Friday, May 2, 2014

Understanding Trust



Typically, one thinks of trust at the application layer between file servers and clients.

Clearly, the file server trusts its clients to authenticate users.

However, this notion of trust extends to lower-level network devices as well.

For example, at the network layer, routers are trusted to deliver datagrams and correct routing tables to the hosts on their networks. Hosts are trusting of routers and routers are trusted machines. If you extend the concept of trust down to the data link layer one gets to sniffing. A machine sending data considered private on a particular network segment must trust all machines on that network segment. To be worthy of that trust, the machines on the segment and the wiring between them must have sufficient physical security (locks on doors, armed guards, and such) to ensure that an attacker cannot install a sniffer on that segment.

The threat of sniffing comes from someone installing sniffing software on a machine normally on the network, someone taking a sniffer into a room and jacking it into the network  connections available there, or even installing an unauthorized network connection to sniff.

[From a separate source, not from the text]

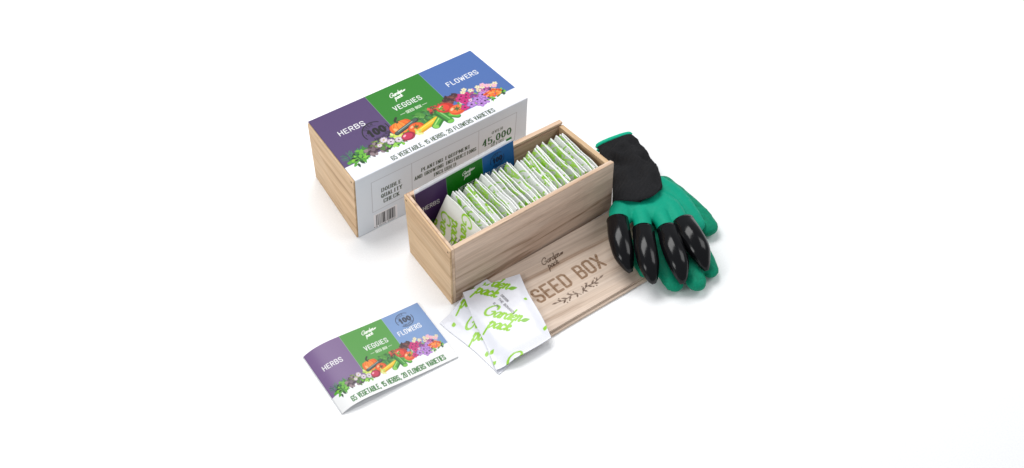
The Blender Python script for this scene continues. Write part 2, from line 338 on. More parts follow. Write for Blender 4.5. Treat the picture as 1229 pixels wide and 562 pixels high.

To counter these options, you must rely on the security of the operating system itself to prevent the execution of unauthorized sniffing, the personal trustworthiness of the people who have access to the rooms in which network components are located, and physical security to prevent untrustworthy people from gaining access to these rooms.

To create trustworthy segments, you must set up barriers between secure segments and insecure segments. All of the machines on a segment must mutually trust each other with the data traveling on the segment.

It is less clear where to draw the line in a more professional business setting. The only basis for trust between machines is for trust between the people who control the machines. Even if a person can be trusted personally in an ethical sense, he or she may not be trustworthy  technically to administer a machine in such a way that an attacker could not abuse the machine under his or her control.

Suppose a set of machines has a set of trust relationships as shown in figure 1 (an arrow points from the trusting machine to the trusted machine). One needs to connect them to the network in such a way that two machines that do not trust each other are on the same segment and provide appropriate physical security to avoid tampering with a trusted machine.


One such partitioning is shown in figure 2 (the lines between segments indicate that the segments are connected by a device that limits data flow, such as a bridge).